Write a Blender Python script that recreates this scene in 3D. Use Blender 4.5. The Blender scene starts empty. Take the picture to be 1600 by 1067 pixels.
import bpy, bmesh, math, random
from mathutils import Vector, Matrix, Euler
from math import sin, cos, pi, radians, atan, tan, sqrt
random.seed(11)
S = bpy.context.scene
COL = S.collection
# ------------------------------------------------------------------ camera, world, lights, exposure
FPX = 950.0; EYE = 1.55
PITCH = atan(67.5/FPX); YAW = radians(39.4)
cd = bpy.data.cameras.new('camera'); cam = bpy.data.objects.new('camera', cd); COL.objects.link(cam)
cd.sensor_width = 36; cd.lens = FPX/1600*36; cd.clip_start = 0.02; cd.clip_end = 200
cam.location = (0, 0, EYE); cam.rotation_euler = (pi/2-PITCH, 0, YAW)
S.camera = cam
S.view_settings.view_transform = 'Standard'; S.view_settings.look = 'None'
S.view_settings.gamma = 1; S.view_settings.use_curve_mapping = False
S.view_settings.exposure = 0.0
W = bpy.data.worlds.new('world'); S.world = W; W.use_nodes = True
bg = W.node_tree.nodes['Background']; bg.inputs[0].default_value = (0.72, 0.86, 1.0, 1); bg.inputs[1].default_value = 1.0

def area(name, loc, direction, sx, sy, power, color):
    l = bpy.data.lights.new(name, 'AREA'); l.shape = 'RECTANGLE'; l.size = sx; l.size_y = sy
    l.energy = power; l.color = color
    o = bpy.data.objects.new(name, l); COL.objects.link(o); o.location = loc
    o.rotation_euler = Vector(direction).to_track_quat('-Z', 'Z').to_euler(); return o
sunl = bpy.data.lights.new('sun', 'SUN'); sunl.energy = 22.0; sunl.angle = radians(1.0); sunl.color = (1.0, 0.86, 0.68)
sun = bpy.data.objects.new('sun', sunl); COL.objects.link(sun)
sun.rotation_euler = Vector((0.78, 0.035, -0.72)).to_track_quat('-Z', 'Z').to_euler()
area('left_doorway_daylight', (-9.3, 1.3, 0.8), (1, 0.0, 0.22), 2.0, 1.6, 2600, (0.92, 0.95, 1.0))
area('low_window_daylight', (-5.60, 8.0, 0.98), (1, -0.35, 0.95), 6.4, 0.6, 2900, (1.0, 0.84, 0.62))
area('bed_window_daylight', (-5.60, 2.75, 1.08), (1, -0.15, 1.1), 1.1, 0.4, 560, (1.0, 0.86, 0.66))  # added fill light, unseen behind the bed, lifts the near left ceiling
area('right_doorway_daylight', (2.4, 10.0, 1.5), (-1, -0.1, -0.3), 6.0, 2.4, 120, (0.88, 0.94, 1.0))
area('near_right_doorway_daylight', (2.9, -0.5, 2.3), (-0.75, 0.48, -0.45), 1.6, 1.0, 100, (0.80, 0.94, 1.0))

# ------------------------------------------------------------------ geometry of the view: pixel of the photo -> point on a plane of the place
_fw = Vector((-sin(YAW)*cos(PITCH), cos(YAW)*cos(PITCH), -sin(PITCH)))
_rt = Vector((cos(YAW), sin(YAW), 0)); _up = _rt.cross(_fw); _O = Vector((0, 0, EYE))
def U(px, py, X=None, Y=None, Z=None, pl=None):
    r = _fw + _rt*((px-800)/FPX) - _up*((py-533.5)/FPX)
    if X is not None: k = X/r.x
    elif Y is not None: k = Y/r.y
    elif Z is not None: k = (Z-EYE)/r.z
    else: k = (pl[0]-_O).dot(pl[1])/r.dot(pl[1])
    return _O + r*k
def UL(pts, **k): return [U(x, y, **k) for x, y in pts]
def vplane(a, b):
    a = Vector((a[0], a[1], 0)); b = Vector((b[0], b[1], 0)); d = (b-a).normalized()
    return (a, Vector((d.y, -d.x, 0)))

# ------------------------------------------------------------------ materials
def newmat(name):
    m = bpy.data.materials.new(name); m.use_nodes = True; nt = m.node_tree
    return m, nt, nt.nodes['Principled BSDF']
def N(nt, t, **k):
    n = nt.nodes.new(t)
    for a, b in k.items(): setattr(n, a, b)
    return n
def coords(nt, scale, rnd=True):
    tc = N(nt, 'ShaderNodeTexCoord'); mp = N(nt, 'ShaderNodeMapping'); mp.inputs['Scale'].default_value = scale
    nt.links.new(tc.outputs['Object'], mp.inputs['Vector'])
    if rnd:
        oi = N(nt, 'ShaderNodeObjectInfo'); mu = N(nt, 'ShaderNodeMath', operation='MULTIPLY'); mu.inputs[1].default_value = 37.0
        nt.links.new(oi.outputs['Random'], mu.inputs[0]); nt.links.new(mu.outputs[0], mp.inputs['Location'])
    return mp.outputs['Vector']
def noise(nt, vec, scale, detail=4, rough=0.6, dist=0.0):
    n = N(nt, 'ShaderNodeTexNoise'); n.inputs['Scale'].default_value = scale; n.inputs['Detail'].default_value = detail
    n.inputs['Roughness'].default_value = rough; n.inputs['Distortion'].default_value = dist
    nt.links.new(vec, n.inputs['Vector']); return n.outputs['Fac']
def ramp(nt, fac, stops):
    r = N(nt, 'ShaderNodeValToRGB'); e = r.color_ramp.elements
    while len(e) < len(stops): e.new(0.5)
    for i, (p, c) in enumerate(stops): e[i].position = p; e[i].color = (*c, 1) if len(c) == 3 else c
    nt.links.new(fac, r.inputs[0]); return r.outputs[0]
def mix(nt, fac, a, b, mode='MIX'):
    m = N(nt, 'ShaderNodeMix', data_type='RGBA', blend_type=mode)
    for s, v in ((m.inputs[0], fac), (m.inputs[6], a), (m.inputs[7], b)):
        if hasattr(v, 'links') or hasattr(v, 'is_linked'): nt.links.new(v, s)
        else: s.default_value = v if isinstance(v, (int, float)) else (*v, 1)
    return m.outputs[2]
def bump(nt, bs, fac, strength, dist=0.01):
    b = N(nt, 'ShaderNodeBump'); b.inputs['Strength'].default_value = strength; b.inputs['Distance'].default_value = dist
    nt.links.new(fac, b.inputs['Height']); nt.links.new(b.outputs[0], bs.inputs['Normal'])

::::

§ **Work to be completed**:
Word for word, write out the data.

§ **Solution below**:
Write a Blender Python script that recreates this scene in 3D. Use Blender 4.5. The Blender scene starts empty. Take the picture to be 1600 by 1067 pixels.
import bpy, bmesh, math, random
from mathutils import Vector, Matrix, Euler
from math import sin, cos, pi, radians, atan, tan, sqrt
random.seed(11)
S = bpy.context.scene
COL = S.collection
# ------------------------------------------------------------------ camera, world, lights, exposure
FPX = 950.0; EYE = 1.55
PITCH = atan(67.5/FPX); YAW = radians(39.4)
cd = bpy.data.cameras.new('camera'); cam = bpy.data.objects.new('camera', cd); COL.objects.link(cam)
cd.sensor_width = 36; cd.lens = FPX/1600*36; cd.clip_start = 0.02; cd.clip_end = 200
cam.location = (0, 0, EYE); cam.rotation_euler = (pi/2-PITCH, 0, YAW)
S.camera = cam
S.view_settings.view_transform = 'Standard'; S.view_settings.look = 'None'
S.view_settings.gamma = 1; S.view_settings.use_curve_mapping = False
S.view_settings.exposure = 0.0
W = bpy.data.worlds.new('world'); S.world = W; W.use_nodes = True
bg = W.node_tree.nodes['Background']; bg.inputs[0].default_value = (0.72, 0.86, 1.0, 1); bg.inputs[1].default_value = 1.0

def area(name, loc, direction, sx, sy, power, color):
    l = bpy.data.lights.new(name, 'AREA'); l.shape = 'RECTANGLE'; l.size = sx; l.size_y = sy
    l.energy = power; l.color = color
    o = bpy.data.objects.new(name, l); COL.objects.link(o); o.location = loc
    o.rotation_euler = Vector(direction).to_track_quat('-Z', 'Z').to_euler(); return o
sunl = bpy.data.lights.new('sun', 'SUN'); sunl.energy = 22.0; sunl.angle = radians(1.0); sunl.color = (1.0, 0.86, 0.68)
sun = bpy.data.objects.new('sun', sunl); COL.objects.link(sun)
sun.rotation_euler = Vector((0.78, 0.035, -0.72)).to_track_quat('-Z', 'Z').to_euler()
area('left_doorway_daylight', (-9.3, 1.3, 0.8), (1, 0.0, 0.22), 2.0, 1.6, 2600, (0.92, 0.95, 1.0))
area('low_window_daylight', (-5.60, 8.0, 0.98), (1, -0.35, 0.95), 6.4, 0.6, 2900, (1.0, 0.84, 0.62))
area('bed_window_daylight', (-5.60, 2.75, 1.08), (1, -0.15, 1.1), 1.1, 0.4, 560, (1.0, 0.86, 0.66))  # added fill light, unseen behind the bed, lifts the near left ceiling
area('right_doorway_daylight', (2.4, 10.0, 1.5), (-1, -0.1, -0.3), 6.0, 2.4, 120, (0.88, 0.94, 1.0))
area('near_right_doorway_daylight', (2.9, -0.5, 2.3), (-0.75, 0.48, -0.45), 1.6, 1.0, 100, (0.80, 0.94, 1.0))

# ------------------------------------------------------------------ geometry of the view: pixel of the photo -> point on a plane of the place
_fw = Vector((-sin(YAW)*cos(PITCH), cos(YAW)*cos(PITCH), -sin(PITCH)))
_rt = Vector((cos(YAW), sin(YAW), 0)); _up = _rt.cross(_fw); _O = Vector((0, 0, EYE))
def U(px, py, X=None, Y=None, Z=None, pl=None):
    r = _fw + _rt*((px-800)/FPX) - _up*((py-533.5)/FPX)
    if X is not None: k = X/r.x
    elif Y is not None: k = Y/r.y
    elif Z is not None: k = (Z-EYE)/r.z
    else: k = (pl[0]-_O).dot(pl[1])/r.dot(pl[1])
    return _O + r*k
def UL(pts, **k): return [U(x, y, **k) for x, y in pts]
def vplane(a, b):
    a = Vector((a[0], a[1], 0)); b = Vector((b[0], b[1], 0)); d = (b-a).normalized()
    return (a, Vector((d.y, -d.x, 0)))

# ------------------------------------------------------------------ materials
def newmat(name):
    m = bpy.data.materials.new(name); m.use_nodes = True; nt = m.node_tree
    return m, nt, nt.nodes['Principled BSDF']
def N(nt, t, **k):
    n = nt.nodes.new(t)
    for a, b in k.items(): setattr(n, a, b)
    return n
def coords(nt, scale, rnd=True):
    tc = N(nt, 'ShaderNodeTexCoord'); mp = N(nt, 'ShaderNodeMapping'); mp.inputs['Scale'].default_value = scale
    nt.links.new(tc.outputs['Object'], mp.inputs['Vector'])
    if rnd:
        oi = N(nt, 'ShaderNodeObjectInfo'); mu = N(nt, 'ShaderNodeMath', operation='MULTIPLY'); mu.inputs[1].default_value = 37.0
        nt.links.new(oi.outputs['Random'], mu.inputs[0]); nt.links.new(mu.outputs[0], mp.inputs['Location'])
    return mp.outputs['Vector']
def noise(nt, vec, scale, detail=4, rough=0.6, dist=0.0):
    n = N(nt, 'ShaderNodeTexNoise'); n.inputs['Scale'].default_value = scale; n.inputs['Detail'].default_value = detail
    n.inputs['Roughness'].default_value = rough; n.inputs['Distortion'].default_value = dist
    nt.links.new(vec, n.inputs['Vector']); return n.outputs['Fac']
def ramp(nt, fac, stops):
    r = N(nt, 'ShaderNodeValToRGB'); e = r.color_ramp.elements
    while len(e) < len(stops): e.new(0.5)
    for i, (p, c) in enumerate(stops): e[i].position = p; e[i].color = (*c, 1) if len(c) == 3 else c
    nt.links.new(fac, r.inputs[0]); return r.outputs[0]
def mix(nt, fac, a, b, mode='MIX'):
    m = N(nt, 'ShaderNodeMix', data_type='RGBA', blend_type=mode)
    for s, v in ((m.inputs[0], fac), (m.inputs[6], a), (m.inputs[7], b)):
        if hasattr(v, 'links') or hasattr(v, 'is_linked'): nt.links.new(v, s)
        else: s.default_value = v if isinstance(v, (int, float)) else (*v, 1)
    return m.outputs[2]
def bump(nt, bs, fac, strength, dist=0.01):
    b = N(nt, 'ShaderNodeBump'); b.inputs['Strength'].default_value = strength; b.inputs['Distance'].default_value = dist
    nt.links.new(fac, b.inputs['Height']); nt.links.new(b.outputs[0], bs.inputs['Normal'])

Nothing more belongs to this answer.